P or alguna razón, tal vez entendible en un ser humano siempre competitivo y siempre comparativo, traemos en nuestro ADN, una carga enorme por querer ser los mejores en algo. La presión, desafortunadamente empieza muy temprano: Vayana una reunión de padres de prekínder para ver a un mundo de papás con el pecho inflado hablando de los triunfos tempranos de unos pequeños que hasta entonces tienen en su cabeza todo menos el chip de la competencia.
La presión es tan grande, que poco a poco vamos convirtiendo a esos seres espectaculares que van al colegio a jugar y divertirse, en pequeños demonios que quieren ser mejores que el de al lado, y que empiezan a desplegar las conductas equivocadas en pos de llevarle a sus papás la medalla que los reconoce como “un ganador”.

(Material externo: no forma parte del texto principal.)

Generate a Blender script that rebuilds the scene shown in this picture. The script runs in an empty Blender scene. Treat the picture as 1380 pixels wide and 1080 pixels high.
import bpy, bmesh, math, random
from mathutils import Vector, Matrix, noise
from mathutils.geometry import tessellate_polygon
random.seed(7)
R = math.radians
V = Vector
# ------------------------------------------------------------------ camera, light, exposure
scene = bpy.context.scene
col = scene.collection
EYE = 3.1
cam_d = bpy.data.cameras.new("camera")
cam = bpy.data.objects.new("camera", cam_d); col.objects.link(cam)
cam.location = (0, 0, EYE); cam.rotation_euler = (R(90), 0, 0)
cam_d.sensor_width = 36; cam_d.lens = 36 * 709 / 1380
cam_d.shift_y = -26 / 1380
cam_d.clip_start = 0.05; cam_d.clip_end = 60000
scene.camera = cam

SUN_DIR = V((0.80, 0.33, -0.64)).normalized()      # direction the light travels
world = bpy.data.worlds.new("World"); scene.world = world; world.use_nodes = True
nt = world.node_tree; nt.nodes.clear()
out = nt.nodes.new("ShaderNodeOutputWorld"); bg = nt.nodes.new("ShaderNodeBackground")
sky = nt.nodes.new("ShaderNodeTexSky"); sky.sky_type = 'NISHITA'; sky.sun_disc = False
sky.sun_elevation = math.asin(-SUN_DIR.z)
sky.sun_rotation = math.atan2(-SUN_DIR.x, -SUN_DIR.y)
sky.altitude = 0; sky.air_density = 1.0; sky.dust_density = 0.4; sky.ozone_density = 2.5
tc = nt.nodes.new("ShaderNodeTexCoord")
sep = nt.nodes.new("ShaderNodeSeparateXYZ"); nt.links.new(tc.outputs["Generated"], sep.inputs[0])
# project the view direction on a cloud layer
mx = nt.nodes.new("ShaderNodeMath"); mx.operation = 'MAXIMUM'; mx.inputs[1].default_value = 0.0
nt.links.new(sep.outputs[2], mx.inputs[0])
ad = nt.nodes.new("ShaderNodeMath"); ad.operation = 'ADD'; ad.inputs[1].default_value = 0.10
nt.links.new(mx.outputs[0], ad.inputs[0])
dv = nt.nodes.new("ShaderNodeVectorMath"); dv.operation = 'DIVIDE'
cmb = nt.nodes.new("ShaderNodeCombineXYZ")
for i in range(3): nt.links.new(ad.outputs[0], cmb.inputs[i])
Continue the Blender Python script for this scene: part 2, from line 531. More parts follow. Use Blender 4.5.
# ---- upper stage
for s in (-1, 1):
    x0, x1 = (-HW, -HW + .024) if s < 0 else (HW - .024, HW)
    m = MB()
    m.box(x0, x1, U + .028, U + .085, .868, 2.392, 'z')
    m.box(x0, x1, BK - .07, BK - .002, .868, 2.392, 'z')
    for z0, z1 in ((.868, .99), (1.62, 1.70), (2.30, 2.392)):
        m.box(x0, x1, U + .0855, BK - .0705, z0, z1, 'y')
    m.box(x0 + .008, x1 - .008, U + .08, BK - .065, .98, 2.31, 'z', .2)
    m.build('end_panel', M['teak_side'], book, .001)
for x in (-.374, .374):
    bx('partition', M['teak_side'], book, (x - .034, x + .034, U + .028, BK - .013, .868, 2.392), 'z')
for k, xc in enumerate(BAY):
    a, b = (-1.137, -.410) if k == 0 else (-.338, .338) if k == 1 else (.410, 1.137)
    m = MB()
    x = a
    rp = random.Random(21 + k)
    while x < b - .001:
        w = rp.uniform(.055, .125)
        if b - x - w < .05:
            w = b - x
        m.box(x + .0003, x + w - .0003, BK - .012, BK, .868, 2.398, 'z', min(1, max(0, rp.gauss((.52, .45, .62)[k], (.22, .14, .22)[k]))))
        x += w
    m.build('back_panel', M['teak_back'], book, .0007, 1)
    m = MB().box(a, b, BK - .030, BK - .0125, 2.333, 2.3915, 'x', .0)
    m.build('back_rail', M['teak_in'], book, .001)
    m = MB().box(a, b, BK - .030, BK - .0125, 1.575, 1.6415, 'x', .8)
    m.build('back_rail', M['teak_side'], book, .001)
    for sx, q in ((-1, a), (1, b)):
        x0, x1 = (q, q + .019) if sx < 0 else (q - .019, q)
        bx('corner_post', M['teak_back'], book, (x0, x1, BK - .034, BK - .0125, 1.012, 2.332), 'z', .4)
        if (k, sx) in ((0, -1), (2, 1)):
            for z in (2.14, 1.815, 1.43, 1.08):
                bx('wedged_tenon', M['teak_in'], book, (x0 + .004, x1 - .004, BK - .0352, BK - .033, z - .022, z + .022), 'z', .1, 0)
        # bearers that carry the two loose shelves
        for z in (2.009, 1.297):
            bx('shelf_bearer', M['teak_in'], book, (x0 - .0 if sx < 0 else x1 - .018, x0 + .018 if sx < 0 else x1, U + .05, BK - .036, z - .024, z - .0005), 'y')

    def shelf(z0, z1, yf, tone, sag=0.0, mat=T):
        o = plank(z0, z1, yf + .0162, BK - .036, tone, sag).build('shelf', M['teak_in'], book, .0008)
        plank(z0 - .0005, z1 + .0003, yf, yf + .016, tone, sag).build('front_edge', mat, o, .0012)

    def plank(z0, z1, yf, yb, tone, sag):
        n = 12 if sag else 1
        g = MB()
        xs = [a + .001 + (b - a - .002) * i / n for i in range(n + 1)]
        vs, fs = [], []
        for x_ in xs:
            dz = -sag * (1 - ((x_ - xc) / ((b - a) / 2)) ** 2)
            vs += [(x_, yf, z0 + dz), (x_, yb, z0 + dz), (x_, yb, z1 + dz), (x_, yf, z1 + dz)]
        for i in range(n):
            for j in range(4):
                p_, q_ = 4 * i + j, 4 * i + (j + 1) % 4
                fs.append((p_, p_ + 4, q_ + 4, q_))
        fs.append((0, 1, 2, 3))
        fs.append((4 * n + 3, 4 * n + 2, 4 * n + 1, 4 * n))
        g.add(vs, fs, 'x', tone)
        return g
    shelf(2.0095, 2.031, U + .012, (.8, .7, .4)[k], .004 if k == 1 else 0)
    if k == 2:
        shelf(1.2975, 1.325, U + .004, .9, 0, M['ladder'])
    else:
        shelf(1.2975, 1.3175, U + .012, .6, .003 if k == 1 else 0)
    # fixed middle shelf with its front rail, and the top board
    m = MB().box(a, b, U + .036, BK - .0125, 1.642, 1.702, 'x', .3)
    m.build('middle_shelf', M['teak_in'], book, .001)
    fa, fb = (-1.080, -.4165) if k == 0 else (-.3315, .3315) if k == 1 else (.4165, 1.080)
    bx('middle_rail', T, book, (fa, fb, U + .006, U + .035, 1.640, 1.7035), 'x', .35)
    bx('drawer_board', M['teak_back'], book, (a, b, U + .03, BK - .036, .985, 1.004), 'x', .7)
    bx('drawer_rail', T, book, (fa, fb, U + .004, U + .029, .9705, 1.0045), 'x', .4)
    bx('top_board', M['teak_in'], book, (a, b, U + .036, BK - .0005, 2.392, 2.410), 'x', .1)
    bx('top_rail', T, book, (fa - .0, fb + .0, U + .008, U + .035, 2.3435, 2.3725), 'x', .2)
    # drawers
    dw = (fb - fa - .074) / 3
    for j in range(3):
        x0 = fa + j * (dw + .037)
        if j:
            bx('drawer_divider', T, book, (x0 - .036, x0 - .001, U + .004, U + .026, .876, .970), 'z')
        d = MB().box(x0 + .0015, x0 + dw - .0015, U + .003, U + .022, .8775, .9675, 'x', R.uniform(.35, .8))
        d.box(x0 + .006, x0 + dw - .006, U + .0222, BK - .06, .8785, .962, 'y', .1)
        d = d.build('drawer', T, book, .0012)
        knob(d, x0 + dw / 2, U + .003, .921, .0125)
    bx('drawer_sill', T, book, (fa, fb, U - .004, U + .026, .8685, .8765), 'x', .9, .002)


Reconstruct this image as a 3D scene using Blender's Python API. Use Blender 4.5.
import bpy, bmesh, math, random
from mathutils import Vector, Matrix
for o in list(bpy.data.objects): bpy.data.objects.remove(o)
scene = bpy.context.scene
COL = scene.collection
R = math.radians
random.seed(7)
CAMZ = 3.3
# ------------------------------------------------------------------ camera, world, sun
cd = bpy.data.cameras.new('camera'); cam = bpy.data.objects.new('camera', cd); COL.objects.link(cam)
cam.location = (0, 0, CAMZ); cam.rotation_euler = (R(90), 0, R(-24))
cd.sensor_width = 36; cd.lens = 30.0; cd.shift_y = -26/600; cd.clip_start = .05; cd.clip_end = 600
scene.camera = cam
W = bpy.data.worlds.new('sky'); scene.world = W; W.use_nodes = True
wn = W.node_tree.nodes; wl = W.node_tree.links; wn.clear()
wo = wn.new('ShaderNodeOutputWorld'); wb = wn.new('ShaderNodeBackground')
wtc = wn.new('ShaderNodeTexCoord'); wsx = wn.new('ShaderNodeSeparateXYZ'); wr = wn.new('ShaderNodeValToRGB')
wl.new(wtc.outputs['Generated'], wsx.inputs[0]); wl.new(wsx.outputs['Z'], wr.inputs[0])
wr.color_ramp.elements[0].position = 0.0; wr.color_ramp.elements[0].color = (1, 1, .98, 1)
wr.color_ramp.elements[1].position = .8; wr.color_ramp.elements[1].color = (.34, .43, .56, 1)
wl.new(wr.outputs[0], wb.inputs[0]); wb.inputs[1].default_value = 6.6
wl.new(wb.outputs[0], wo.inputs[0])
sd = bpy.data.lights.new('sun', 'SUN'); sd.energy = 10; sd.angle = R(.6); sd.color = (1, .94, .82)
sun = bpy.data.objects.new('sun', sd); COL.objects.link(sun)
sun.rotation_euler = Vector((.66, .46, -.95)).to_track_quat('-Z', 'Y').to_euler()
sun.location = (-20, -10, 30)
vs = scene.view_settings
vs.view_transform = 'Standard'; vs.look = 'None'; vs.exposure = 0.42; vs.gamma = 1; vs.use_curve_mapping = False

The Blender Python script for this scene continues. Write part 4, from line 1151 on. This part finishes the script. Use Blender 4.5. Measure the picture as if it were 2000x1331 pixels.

Ese nivel de competencia ha ido de la mano de un sistema educativo que, contra natura, premia la especialización del talento. Hasta la revolución industrial de alguna manera se alentaba un conocimiento integral, de grandes generalistas con capacidad no solo de desempeñarse con destreza en varias actividades humanas, sino que era parte del disfrute en si mismo de ser humano.
Hasta entonces, gozábamos de una educación que propendía por construir competencias en muy diversos que haceres y ciencias, entre otras porque era un ser humano que para sobrevivir, necesitaba saber de todo un poco. Los hombres de estado, los miltares los grandes artistas y en general las personas más admiradas de la sociedad, dominaban varias ciencias y eran diestros en diferentes áreas del conocimiento.
Después llega la era industrial y con ella, le pusimos etiquetas a nuestros maravillosos generalistas obligándolos a la especialización. Los increíbles tiempos del conocimiento integral construidos por millones de años a la caneca, y sometimos al ser humano a horarios fijos, pagas fijas y funciones específicas muy en línea con los sistemas de producción masiva que en general hacen que el trabajador se aburra como morsa haciendo repetitivo, rutinario y especializado su trabajo.
En esta era florecen los especialistas y se empieza a crear la moda de que así debemos educar a los nuestros. Atrás quedaron los tiempos de los genios como Davincci que era pintor, escultor, inventor, arquitecto, músico, astrónomo, botánico y literato. Ahora deificamos a los Tiger Woods, que no habían aprendido a caminar y ya tenía un palo de golf en la mano y que durante los últimos cuarenta años es a lo único a lo que se ha dedicado. La pregunta es si estos genios por diseño nos acercan o no a las reales capacidades para las que estamos diseñados y a la felicidad que generalmente acompaña el construir seres curiosos por todo lo que nos rodea.
Para bien o para mal la discusión está sobre el tapete. Un reciente estudio realizado por Linkedin entre más de 12.000 CEOs de empresas mayores a 50 empleados arroja resultados interesantes a este respecto. De acuerdo con ellos, el camino hacia arriba privilegia ejecutivos que han tenido que pasar por diferentes experiencias funcionales y muchas veces por diferentes industrias.
Es a la misma conclusión a la que llega David Epstein en su último libro “Range” en la que apoya el triunfo de los generalistas en un mundo especializado. De hecho, este libro fue provocado por una interesante discusión con M. Gladwell que ha hecho popular la teoría de que para llegar a la maestría se necesita una práctica de 10.000 horas alentando así a una cantidad de papás que quieren criar al próximo Messi o Tiger Woods, y que salieron como loquitos a comprar guayos o tacos de golf y a criar un mundo de deprimidos.
Por razones del destino, y porque el mundo, sobre todo el económico es cíclico, estamos volviendo a ver la utilidad de los generalistas. Las complejidades del mundo empresarial demandan ejecutivos con capacidades holísticas. Profesionales, que, habiéndose batido en industrias y funciones distintas, sean capaces de unir los puntos a lo largo de diferentes campos del conocimiento y con la habilidad de aportar contexto a las discusiones.
Es además la fórmula que pareciera estar en línea con la construcción de las competencias que hoy garantizarían ejecutivos más solventes: Agilidad, colaboración, innovación, creatividad y enfoque en los resultados.
No soy futurólogo y por lo tanto quien diablos sabe para donde va este mundo. Lo que si pareciera ser un hecho cumplido es que muchos de los trabajos actuales serán realizados por robots con capacidad para hacer tareas especializados con mayor destreza que nosotros.
Esto nos deja a los humanos volviendo a revisar aquellas actividades en donde por naturaleza estamos mejor dotados que una máquina. La inventiva, la empatía, la comunicación, el trabajo con otros.¿Que tal si revisamos ese futuro a la luz de la delicia de un conocimiento integral que se logra de la mano de exponernos a muchos conocimientos?. Les dejo la inquietud.